Imitators tend to do the opposite. They take the dark hero and slap a large product screenshot in the middle of it. The screenshot is the centerpiece, the dark gradient is the frame. The structure is upside down from Linear’s.
There’s a reason Linear’s approach works for them: their product is opinionated and the opinion is the sell. “We have built an issue tracker for people who care about craft” is the pitch. The product is the punchline. If your product’s pitch is “we have a faster CRM than HubSpot,” the worldview-first move is wrong for you. Show the speed. Be the brochure. There’s no shame in it.

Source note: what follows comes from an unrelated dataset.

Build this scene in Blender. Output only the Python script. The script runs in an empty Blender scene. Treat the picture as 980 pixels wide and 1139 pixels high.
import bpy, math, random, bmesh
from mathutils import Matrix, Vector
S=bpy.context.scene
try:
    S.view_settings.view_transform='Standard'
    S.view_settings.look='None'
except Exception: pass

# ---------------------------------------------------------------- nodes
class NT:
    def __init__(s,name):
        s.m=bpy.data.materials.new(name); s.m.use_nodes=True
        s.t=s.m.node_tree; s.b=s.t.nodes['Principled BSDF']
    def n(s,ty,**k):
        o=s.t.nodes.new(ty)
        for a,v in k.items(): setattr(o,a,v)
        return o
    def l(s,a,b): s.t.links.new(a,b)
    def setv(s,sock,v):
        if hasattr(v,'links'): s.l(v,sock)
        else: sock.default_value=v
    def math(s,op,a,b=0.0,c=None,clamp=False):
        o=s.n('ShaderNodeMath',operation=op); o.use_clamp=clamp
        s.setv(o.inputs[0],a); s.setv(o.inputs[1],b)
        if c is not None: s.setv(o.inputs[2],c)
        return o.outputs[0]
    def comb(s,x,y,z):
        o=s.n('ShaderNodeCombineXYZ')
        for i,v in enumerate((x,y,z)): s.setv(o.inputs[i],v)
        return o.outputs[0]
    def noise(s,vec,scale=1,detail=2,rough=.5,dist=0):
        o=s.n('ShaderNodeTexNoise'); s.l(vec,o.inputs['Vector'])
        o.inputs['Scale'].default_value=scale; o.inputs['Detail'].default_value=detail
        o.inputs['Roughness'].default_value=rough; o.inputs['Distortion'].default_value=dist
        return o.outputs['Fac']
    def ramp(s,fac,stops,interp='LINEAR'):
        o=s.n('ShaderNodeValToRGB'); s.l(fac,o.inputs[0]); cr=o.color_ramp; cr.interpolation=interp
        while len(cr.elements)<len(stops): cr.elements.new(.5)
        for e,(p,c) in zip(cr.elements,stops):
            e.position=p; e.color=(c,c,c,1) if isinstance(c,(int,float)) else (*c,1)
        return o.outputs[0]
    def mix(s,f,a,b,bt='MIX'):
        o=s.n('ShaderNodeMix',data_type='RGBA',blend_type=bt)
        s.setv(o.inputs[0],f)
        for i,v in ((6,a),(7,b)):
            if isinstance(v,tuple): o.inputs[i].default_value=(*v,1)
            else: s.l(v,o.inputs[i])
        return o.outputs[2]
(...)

But if your product’s pitch is closer to Linear’s (opinionated, taste-driven, “we did this because the existing tools were wrong”) then the editorial structure is the move. Don’t copy the dark gradient. Copy the pacing.
What imitators usually miss
The single biggest miss is treating the Linear playbook as a visual aesthetic when it’s actually a content discipline. The visual elements (dark, glow, serif headlines, monospace accents) are the consequences of three deeper choices:
- The marketing copy is editorial, not promotional.
- The page assumes a reader, not a prospect.
- The product is the consequence of the worldview, not the subject of it.
If you make those three choices, the visual aesthetic falls out naturally, and you can pick any color palette you want. If you don’t make those three choices, no amount of dark mode and purple glow will save the page.
What to steal versus what to skip
Steal:
- The mixed type stack (display serif + sans body + mono accent). This is the most underused structural pattern in current developer-tool marketing.
- The grid backdrop calibrated to your type system. Cheap, considered.
- The editorial pacing: one idea per section, two sentences of support, one piece of evidence, move on.
- The “lift body copy off pure white” trick.
#E4E4E7instead of#FFFFFFon dark backgrounds.
Skip:
- The dark-with-purple-glow gradient. It is the most exhausted move on the web right now. If you must do dark mode, run flat dark with a single accent color. The page will read more confidently.
- The product-screenshot-in-hero pattern that most imitators apply to Linear’s playbook. Linear specifically doesn’t do this. Don’t add it back.
Linear’s landing page is hard to copy because its strength is what it leaves out, not what it puts in. The discipline to put one idea on the screen at a time, in a category that has trained users to expect feature dumps, is the actual move. Everything else (the type, the grid, the glow) is the consequence.